While he was discreet in his characterization of a fraternal service, Blum also made it clear that the BND has a better security record than the BFV and probably has better recruitment as well. It was in the BFV that Hans-Joachim Tiedge headed counterespionage operations before he defected to East Germany in late August, and it was Mr. Tiedge's department that should have flagged the half-dozen spies or suspects who have fled to East Germany or been arrested in West Germany in the past few weeks.

In the wide-ranging interview Blum also refuted charges of domestic political spying by the BND in its early years.

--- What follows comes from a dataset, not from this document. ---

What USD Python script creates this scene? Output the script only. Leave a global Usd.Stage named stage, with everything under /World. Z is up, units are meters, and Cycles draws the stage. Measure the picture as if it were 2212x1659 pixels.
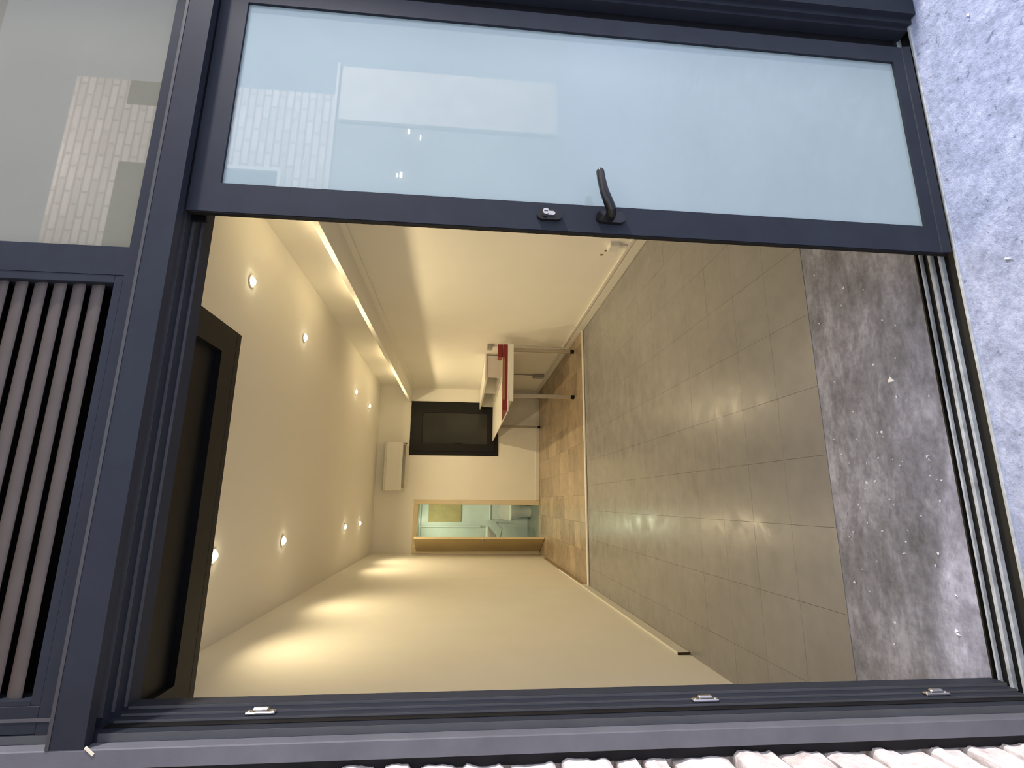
import math, random
import numpy as np
import trimesh
import manifold3d as m3
import usdkit, meshkit
from shapely.geometry import Polygon
from pxr import Usd, UsdGeom, UsdLux, Gf, Sdf

rng = random.Random(7)
stage = Usd.Stage.CreateInMemory()
UsdGeom.SetStageUpAxis(stage, UsdGeom.Tokens.z)
UsdGeom.SetStageMetersPerUnit(stage, 1.0)
W = UsdGeom.Xform.Define(stage, '/World')
stage.SetDefaultPrim(W.GetPrim())
UsdGeom.Scope.Define(stage, '/World/Looks')

# ------------------------------------------------------------------ camera, sky, light, exposure
# X runs right along the shop front, Y into the shop, Z up. The phone was held on its side, so the picture lies on its side too.
EYE = (0.0, -1.2065, 1.38)
ROWS = ((0.9741308567, -0.2241269345, 0.0289169718),    # to the right of the upright view
        (0.0078512268, -0.0943173020, -0.9955112279),   # down
        (0.2258482505, 0.9699852389, -0.0901177228))    # forward
cam = UsdGeom.Camera.Define(stage, '/World/camera')
r, d, f = (Gf.Vec3d(*v) for v in ROWS)
cam.AddTransformOp().Set(Gf.Matrix4d(d[0], d[1], d[2], 0, r[0], r[1], r[2], 0, -f[0], -f[1], -f[2], 0, EYE[0], EYE[1], EYE[2], 1))
cam.CreateHorizontalApertureAttr(36.0)
cam.CreateVerticalApertureAttr(27.0)
cam.CreateFocalLengthAttr(36.0 * 1098.586 / 2212)
cam.CreateClippingRangeAttr(Gf.Vec2f(0.02, 500))
cam.CreateExposureAttr(0.12)
cam.CreateFStopAttr(0.0)

sky = UsdLux.DomeLight.Define(stage, '/World/sky')
sky.CreateColorAttr(Gf.Vec3f(0.79, 0.87, 1.04))
sky.CreateIntensityAttr(0.455)
SPOT_POWER = 1180.0
SPOT_COLOR = (1.0, 0.80, 0.47)

# ------------------------------------------------------------------ helpers
names = {}


def numbered(parent, name):
    n = names.get((parent, name), 0)
    names[(parent, name)] = n + 1
    return f'{parent}/{name}' + (f'_{n:03d}' if n else '')


def path_of(parent):
    return '/World' if parent is None else str(parent.GetPath())


def tag(p, label=None, cat=None, group=None, kind=None):
    for k, v in (('label', label), ('category', cat), ('group', group), ('kind', kind)):
        if v:
            p.SetCustomDataByKey(k, v)
    return p


def obj(name, mesh, mat, parent=None, label=None, cat=None, group=None, kind=None, smooth=30):
    p = usdkit.mesh(stage, numbered(path_of(parent), name), mesh, MAT[mat], smooth=smooth).GetPrim()
    return tag(p, label, cat, group, kind)


def thing(name, label, cat, group=None, kind=None):
    x = UsdGeom.Xform.Define(stage, numbered('/World', name))
    return tag(x.GetPrim(), label, cat, group, kind)


def holder(name, parent, label=None):
    return tag(UsdGeom.Xform.Define(stage, numbered(path_of(parent), name)).GetPrim(), label)


def box(x0, x1, y0, y1, z0, z1, b=0.0):
    x0, x1 = min(x0, x1), max(x0, x1); y0, y1 = min(y0, y1), max(y0, y1); z0, z1 = min(z0, z1), max(z0, z1)
    if b <= 0:
        m = trimesh.creation.box((x1 - x0, y1 - y0, z1 - z0))
        m.apply_translation(((x0 + x1) / 2, (y0 + y1) / 2, (z0 + z1) / 2))
        return m
    b = min(b, (x1 - x0) / 2.01, (y1 - y0) / 2.01, (z1 - z0) / 2.01)
    pts = []
    for x in (x0, x1):
        for y in (y0, y1):
            for z in (z0, z1):
                sx, sy, sz = (1 if x == x0 else -1), (1 if y == y0 else -1), (1 if z == z0 else -1)
                pts += [(x, y + sy * b, z + sz * b), (x + sx * b, y, z + sz * b), (x + sx * b, y + sy * b, z)]
    return trimesh.convex.convex_hull(np.array(pts))


def cat_(*ms):
    return trimesh.util.concatenate(list(ms))


def prism(poly, axis, a, b):
    """poly in (u, v): axis 'Z' -> (x, y); axis 'X' -> (y, z); axis 'Y' -> (x, z). Extruded from a to b."""
    m = trimesh.creation.extrude_polygon(Polygon(poly), b - a, engine='earcut')
    v = m.vertices.copy()
    v[:, 2] += a
    if axis == 'X':
        v = v[:, [2, 0, 1]]
    elif axis == 'Y':
        v = v[:, [0, 2, 1]]
    out = trimesh.Trimesh(v, m.faces, process=False)
    if out.volume < 0:
        out.invert()
    return out


def tube(pts, rad, n=10):
    """A capped round tube along a polyline; rad one number or one per point."""
    pts = np.asarray(pts, float)
    rad = np.broadcast_to(np.asarray(rad, float), (len(pts),))
    t = np.gradient(pts, axis=0)
    t /= np.linalg.norm(t, axis=1, keepdims=True)
    ref = np.array([0, 0, 1.0]) if abs(t[:, 2]).max() < 0.9 else np.array([1.0, 0, 0]) if abs(t[:, 0]).max() < 0.9 else np.array([0, 1.0, 0])
    v = []
    for p, q, rr in zip(pts, t, rad):
        a = np.cross(ref, q); a /= np.linalg.norm(a)
        c = np.cross(q, a)
        for k in range(n):
            w = 2 * math.pi * k / n
            v.append(p + rr * (math.cos(w) * a + math.sin(w) * c))
    fa = []
    for i in range(len(pts) - 1):
        for k in range(n):
            k2 = (k + 1) % n
            fa += [(i * n + k, i * n + k2, (i + 1) * n + k2), (i * n + k, (i + 1) * n + k2, (i + 1) * n + k)]
    e = len(pts) - 1
    fa += [(0, k + 1, k) for k in range(1, n - 1)] + [(e * n, e * n + k, e * n + k + 1) for k in range(1, n - 1)]
    return trimesh.Trimesh(np.array(v), np.array(fa), process=False)


def cyl(p, q, rad, n=24):
    return tube([p, q], rad, n)


def lathe(profile, n=32, at=(0, 0, 0)):
    """profile: (r, z) from bottom to top, closed where r = 0."""
    m = trimesh.creation.revolve(np.array(profile, float), sections=n)
    m.apply_translation(at)
    return m


def hulls(balls):
    """Union of the hulls of neighbouring balls (x, y, z, r)."""
    out = []
    for a, b in zip(balls[:-1], balls[1:]):
        s = [m3.Manifold.sphere(q[3], 20).translate(q[:3]) for q in (a, b)]
        out.append(m3.Manifold.batch_hull(s))
    return m3.Manifold.batch_boolean(out, m3.OpType.Add)


def stadium(cx, cz, hw, hh, n=10):
    """Rounded slot outline in (x, z), taller than wide."""
    pts = []
    for k in range(n + 1):
        w = math.pi * k / n
        pts.append((cx + hw * math.cos(w), cz + hh - hw + hw * math.sin(w)))
    for k in range(n + 1):
        w = math.pi + math.pi * k / n
        pts.append((cx + hw * math.cos(w), cz - hh + hw + hw * math.sin(w)))
    return pts


def frame4(o, x0, x1, z0, z1, w, y0, y1, mat, nm=('stile', 'rail')):
    obj(nm[0], prism([(x0, z0), (x0 + w, z0 + w), (x0 + w, z1 - w), (x0, z1)], 'Y', y0, y1), mat, o)
    obj(nm[0], prism([(x1, z0), (x1 - w, z0 + w), (x1 - w, z1 - w), (x1, z1)], 'Y', y0, y1), mat, o)
    obj(nm[1], prism([(x0, z1), (x0 + w, z1 - w), (x1 - w, z1 - w), (x1, z1)], 'Y', y0, y1), mat, o)
    obj(nm[1], prism([(x0, z0), (x0 + w, z0 + w), (x1 - w, z0 + w), (x1, z0)], 'Y', y0, y1), mat, o)




# ------------------------------------------------------------------ materials
MAT = {}
L = '/World/Looks/'


def plain(name, color, rough=0.5, spec=0.5, metallic=0.0, var=0.0, scale=6.0, bump=0.0, bscale=60.0, coat=0.0, detail=5, dark=None):
    """Principled surface; var mixes two tones by a world-space noise, bump adds fine relief."""
    n = {'p': ('principled_bsdf', {'base_color': color, 'roughness': rough, 'specular_ior_level': spec, 'metallic': metallic, 'coat_weight': coat, 'coat_roughness': 0.03})}
    l = []
    if var or bump:
        n['g'] = ('geometry', {})
    if var:
        lo = dark or tuple(c * (1 - var) for c in color)
        hi = tuple(min(1, c * (1 + var)) for c in color)
        n['n'] = ('noise_texture', {'scale': scale, 'detail': detail, 'roughness': 0.6})
        n['r'] = ('rgb_ramp', {'ramp': [(0.3, lo), (0.7, hi)]})
        l += [('g.position', 'n.vector'), ('n.fac', 'r.fac'), ('r.color', 'p.base_color')]
    if bump:
        n['bn'] = ('noise_texture', {'scale': bscale, 'detail': 4, 'roughness': 0.6})
        n['b'] = ('bump', {'strength': bump, 'distance': 0.004})
        l += [('g.position', 'bn.vector'), ('bn.fac', 'b.height'), ('b.normal', 'p.normal')]
    MAT[name] = usdkit.material(stage, L + name, n, l, surface='p.BSDF')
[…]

In expressing his confidence that the BND is ``not tainted'' by Tiedge's defection, Blum stressed, ``We have been compartmentalized from the inception.'' The BND is responsible for its own internal security, he said, and does not rely on the BFV.

The only overlapping of the two agencies comes in the exchange of finished intelligence in counterespionage, he continued, and indicated that since this information is not raw, it does not identify agents or sources.

``We may exchange or ask for data, but this is very restricted. . . . So I felt very comfortable about it [the limited impact of Tiedge's defection on BND operations], and I have heard [from current BND officials] that this is the case.''

One specific instance of joint activity by the BND and BFV that Blum did cite involved the defection to Bonn in 1979 of ``Werner Stiller,'' a pseudonymous officer who worked in the East German security department for spying on the West. In that case both the BND and the BFV debriefed Mr. Stiller for their separate purposes of intelligence and internal security, ``but the operational side was ours.''

Except in such unusual cases, Blum asserted, separation prevails. He acknowledged the frequent ``temptation'' to pool information and operations in the name of efficiency, but he said that as BND chief he always insisted on compartmentalization, even within the BND itself. ``You cannot afford to sacrifice security considerations for efficiency [in any intelligence agency]. You have always to think about a potential mole.''

Just such a Soviet mole, Heinz Felfe, the then head of BND counterintelligence responsible for the Soviet Union, was exposed in 1961 in the most serious spy scandal in the agency's history. ``We got a hint from a defector, from our American friends. We had to look for him, and we found him,'' Blum related. After Mr. Felfe had been ferreted out, and the founder of the BND, Reinhard Gehlen, ``felt very depressed, he got a call from the French chief [of intelligence, who] consoled him and said, `You have f ound your spy. I am still looking for ours.' ''

As a result of the Tiedge defection this fall and the earlier Walker spy case in the US Navy, Blum thought that ``on the operational side,'' the CIA, FBI, and other US agencies would ``watch even more than before the principle of compartmentalization.'' But that, he said, is just a question of ``working habits'' and would ``absolutely'' not affect the exchange of intelligence with the BND. He found speculation about the dangers in this area ``highly overrated,'' and he pointed to the pragmatic horse-tr ading nature of bilateral cooperation between Western intelligence services.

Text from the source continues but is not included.